Kolaborasi dengan RSPAU Hardjolukito—rumah sakit tipe B dan Rumah Sakit Soeradji Tirtonegoro (RSST) Klaten---rumah sakit tipe A memiliki potensi besar sebagai rumah sakit pendidikan dan rumah sakit pendidikan utama —merupakan langkah penting dalam memenuhi persyaratan pendirian FK sesuai regulasi Kementerian Pendidikan, Kebudayaan, Riset, dan Teknologi.
Namun, lebih dari sekadar kerja sama teknis, dibutuhkan sinergi nilai. Dunia rumah sakit seringkali bergerak dalam logika efisiensi dan profit. Apakah nilai-nilai Islam rahmatan lil ‘alamin yang diusung UIN bisa beradaptasi dan bahkan memberi warna baru dalam sistem pelayanan medis yang pragmatis?
Kerja sama dengan UNDIP, seperti yang tertuang dalam Memorandum of Agreement antara Rektor UIN Sunan Kalijaga dan Dekan FK UNDIP, menegaskan niat serius UIN untuk membangun fakultas kedokteran yang berkualitas tinggi. Kolaborasi ini diharapkan mampu menghadirkan kurikulum dan sistem pengajaran yang selaras dengan standar nasional, tanpa kehilangan ruh keislaman yang membedakan.

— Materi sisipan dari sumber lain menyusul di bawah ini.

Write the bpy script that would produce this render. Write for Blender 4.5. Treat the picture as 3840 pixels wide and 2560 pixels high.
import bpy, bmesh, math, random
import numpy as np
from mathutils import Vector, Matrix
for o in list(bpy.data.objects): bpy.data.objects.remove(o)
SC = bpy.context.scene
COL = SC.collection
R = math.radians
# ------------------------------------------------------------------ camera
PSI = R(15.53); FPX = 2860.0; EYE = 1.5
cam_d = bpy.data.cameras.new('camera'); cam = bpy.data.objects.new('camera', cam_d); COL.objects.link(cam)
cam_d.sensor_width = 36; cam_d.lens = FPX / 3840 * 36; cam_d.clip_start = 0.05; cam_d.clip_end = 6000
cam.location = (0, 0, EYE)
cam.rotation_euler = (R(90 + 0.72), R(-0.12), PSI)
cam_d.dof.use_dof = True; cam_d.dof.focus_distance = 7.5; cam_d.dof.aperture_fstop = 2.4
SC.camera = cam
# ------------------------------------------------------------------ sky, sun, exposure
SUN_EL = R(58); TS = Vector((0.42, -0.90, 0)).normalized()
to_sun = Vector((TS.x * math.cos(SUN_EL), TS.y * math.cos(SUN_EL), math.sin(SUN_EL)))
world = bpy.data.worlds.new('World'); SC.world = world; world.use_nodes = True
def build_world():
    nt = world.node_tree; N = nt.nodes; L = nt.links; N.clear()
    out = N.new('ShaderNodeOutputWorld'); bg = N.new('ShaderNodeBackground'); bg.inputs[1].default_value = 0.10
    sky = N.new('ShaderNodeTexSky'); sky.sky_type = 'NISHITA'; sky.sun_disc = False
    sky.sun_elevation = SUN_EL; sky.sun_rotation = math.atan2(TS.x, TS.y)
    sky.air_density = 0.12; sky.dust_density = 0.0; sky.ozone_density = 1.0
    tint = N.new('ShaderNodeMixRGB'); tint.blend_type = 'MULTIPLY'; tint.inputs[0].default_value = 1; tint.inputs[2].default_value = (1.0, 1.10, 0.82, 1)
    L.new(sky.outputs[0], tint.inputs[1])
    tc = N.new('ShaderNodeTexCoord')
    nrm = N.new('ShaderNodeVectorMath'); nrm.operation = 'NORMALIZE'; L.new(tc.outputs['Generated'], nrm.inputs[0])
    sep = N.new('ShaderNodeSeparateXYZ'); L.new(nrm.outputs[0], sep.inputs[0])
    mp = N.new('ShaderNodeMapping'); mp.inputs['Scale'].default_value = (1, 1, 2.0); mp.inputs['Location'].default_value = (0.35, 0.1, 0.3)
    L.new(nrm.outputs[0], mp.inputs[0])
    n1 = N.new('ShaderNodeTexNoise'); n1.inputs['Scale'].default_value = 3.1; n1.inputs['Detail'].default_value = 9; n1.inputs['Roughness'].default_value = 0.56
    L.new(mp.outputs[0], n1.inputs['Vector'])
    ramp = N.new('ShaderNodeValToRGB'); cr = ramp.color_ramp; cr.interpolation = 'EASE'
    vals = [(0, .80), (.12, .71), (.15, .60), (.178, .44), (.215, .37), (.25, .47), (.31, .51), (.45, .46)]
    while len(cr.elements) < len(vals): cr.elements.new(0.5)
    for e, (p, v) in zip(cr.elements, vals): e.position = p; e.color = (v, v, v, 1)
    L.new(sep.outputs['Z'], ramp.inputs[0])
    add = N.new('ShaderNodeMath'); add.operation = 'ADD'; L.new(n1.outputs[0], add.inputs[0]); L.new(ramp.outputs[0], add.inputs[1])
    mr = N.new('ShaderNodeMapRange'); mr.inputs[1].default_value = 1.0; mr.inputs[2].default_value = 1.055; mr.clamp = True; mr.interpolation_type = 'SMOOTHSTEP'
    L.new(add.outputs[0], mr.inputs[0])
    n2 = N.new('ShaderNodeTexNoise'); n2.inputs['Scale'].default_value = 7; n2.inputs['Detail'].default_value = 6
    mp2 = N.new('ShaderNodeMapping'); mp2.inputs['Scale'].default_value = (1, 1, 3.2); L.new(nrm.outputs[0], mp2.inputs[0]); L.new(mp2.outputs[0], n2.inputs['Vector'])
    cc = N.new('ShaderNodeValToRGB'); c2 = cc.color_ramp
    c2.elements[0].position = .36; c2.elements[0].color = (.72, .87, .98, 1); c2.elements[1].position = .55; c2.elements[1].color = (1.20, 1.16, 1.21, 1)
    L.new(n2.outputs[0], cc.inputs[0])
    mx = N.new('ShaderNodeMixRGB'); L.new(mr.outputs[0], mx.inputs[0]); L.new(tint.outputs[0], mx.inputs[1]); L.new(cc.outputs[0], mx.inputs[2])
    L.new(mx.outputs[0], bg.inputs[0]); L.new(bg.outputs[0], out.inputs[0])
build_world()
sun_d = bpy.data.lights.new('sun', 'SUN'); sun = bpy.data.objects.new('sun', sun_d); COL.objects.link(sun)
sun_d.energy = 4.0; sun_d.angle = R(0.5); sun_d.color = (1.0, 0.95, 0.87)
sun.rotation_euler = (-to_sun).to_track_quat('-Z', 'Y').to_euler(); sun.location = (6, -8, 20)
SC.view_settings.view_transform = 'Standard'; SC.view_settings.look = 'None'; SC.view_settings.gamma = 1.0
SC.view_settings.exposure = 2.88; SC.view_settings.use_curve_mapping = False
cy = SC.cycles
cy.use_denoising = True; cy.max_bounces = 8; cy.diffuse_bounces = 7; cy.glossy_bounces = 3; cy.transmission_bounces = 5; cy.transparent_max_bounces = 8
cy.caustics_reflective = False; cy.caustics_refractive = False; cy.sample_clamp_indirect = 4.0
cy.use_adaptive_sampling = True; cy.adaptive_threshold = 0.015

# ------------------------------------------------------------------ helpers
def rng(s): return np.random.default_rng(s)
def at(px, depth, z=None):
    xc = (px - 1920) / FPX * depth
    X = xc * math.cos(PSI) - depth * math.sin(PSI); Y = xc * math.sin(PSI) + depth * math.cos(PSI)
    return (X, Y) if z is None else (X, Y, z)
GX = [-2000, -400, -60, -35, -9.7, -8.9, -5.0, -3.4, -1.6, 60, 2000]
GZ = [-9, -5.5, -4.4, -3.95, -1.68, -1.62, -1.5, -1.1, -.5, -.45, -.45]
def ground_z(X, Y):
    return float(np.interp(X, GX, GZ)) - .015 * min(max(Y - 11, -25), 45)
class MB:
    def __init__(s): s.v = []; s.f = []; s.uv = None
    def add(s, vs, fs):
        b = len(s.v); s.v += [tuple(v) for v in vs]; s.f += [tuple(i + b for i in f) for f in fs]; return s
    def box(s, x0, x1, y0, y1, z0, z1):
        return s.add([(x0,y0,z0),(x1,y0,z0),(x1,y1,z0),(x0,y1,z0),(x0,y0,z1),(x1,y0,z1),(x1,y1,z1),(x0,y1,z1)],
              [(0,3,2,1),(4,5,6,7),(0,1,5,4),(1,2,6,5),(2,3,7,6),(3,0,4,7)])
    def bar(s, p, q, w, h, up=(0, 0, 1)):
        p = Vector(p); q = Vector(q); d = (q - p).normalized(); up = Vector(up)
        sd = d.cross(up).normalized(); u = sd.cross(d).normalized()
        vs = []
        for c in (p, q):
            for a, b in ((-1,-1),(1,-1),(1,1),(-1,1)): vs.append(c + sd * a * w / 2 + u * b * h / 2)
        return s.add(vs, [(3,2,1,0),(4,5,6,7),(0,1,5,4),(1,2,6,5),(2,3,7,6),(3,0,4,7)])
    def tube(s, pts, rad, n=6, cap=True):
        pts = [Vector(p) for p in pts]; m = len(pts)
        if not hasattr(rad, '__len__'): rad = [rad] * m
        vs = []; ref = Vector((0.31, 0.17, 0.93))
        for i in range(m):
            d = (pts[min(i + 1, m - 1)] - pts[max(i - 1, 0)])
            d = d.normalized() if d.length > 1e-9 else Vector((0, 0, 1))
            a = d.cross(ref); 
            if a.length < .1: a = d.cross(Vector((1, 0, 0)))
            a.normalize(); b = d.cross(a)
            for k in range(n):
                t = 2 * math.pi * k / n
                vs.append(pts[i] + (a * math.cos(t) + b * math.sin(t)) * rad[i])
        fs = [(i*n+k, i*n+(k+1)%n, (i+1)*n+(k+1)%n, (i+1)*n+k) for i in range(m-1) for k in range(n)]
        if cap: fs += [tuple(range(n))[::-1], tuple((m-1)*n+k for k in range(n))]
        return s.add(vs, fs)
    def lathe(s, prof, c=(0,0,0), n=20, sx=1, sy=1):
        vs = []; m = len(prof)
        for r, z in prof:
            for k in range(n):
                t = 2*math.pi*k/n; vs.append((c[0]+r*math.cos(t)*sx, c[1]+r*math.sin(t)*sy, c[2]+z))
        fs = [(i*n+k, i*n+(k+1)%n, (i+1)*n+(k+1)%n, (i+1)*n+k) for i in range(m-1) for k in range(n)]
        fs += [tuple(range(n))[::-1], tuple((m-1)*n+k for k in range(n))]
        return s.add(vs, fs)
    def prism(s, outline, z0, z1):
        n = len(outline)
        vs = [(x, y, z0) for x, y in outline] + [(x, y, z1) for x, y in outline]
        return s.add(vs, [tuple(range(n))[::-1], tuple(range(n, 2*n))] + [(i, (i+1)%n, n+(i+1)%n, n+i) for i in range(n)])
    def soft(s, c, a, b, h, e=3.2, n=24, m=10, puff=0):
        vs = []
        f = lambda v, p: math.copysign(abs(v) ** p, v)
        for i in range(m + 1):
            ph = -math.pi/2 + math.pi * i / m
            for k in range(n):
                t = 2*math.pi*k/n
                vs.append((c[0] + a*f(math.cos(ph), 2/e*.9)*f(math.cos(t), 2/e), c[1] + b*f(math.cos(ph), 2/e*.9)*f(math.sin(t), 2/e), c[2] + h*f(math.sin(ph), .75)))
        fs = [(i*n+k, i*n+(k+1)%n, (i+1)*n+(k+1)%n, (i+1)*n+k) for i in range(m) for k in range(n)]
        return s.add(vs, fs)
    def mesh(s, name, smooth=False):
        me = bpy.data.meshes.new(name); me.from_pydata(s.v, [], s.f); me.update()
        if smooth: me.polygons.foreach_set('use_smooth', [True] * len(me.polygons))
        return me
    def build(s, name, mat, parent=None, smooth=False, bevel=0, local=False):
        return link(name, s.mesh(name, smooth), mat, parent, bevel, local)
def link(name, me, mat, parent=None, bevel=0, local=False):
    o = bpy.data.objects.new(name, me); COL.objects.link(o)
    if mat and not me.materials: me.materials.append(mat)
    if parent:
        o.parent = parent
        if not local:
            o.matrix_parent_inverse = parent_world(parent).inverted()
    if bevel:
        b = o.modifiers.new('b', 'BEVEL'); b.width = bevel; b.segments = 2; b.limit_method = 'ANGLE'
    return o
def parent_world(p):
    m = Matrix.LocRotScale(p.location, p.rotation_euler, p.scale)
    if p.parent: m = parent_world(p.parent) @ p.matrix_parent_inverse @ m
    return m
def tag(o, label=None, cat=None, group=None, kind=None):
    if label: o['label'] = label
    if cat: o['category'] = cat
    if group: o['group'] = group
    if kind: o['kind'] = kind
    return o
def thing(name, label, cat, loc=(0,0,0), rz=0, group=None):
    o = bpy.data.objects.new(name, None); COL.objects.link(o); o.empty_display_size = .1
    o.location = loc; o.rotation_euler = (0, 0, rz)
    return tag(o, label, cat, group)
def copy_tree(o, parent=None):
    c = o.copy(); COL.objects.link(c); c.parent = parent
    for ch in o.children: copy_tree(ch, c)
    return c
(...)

Jika UIN Sunan Kalijaga benar-benar ingin membentuk dokter-dokter yang tidak hanya ahli dalam bidang medis tetapi juga berkarakter, maka desain kelembagaan dan pendekatan pedagogisnya harus mencerminkan visi tersebut. Pendidikan kedokteran berbasis Islam tidak boleh hanya menjadi label. Ia harus termanifestasi dalam sistem pembelajaran yang memupuk empati, memperkuat etika, dan menghadirkan keadilan sosial dalam layanan kesehatan.
UIN memiliki sejarah panjang dalam mengintegrasikan ilmu dan agama. Kini, tantangannya adalah mentransformasikan warisan itu menjadi bentuk yang lebih operasional dalam dunia medis. Ini berarti kurikulum kedokteran harus mampu memadukan pendekatan saintifik dengan kebijaksanaan spiritual, serta menghasilkan lulusan yang tidak hanya menyembuhkan penyakit, tetapi juga merawat kemanusiaan.
Pendirian Fakultas Kedokteran adalah langkah besar. Tapi ia harus dimulai dari refleksi yang jernih dan dilanjutkan dengan komitmen manajerial yang konsisten. Integritas kelembagaan, kesiapan sumber daya, dan visi etik yang membumi menjadi tiga fondasi utama.
UIN Sunan Kalijaga memiliki potensi besar. Jika arah besar ini dijalankan dengan sungguh-sungguh, universitas ini bukan hanya akan memiliki fakultas kedokteran, tetapi akan menjadi pelopor pendidikan medis Islam yang unggul, humanis, dan berkelas dunia.
Karena pada akhirnya, pertanyaannya bukan lagi bisa atau tidak bisa mendirikan Fakultas Kedokteran, melainkan untuk apa Fakultas Kedokteran itu didirikan.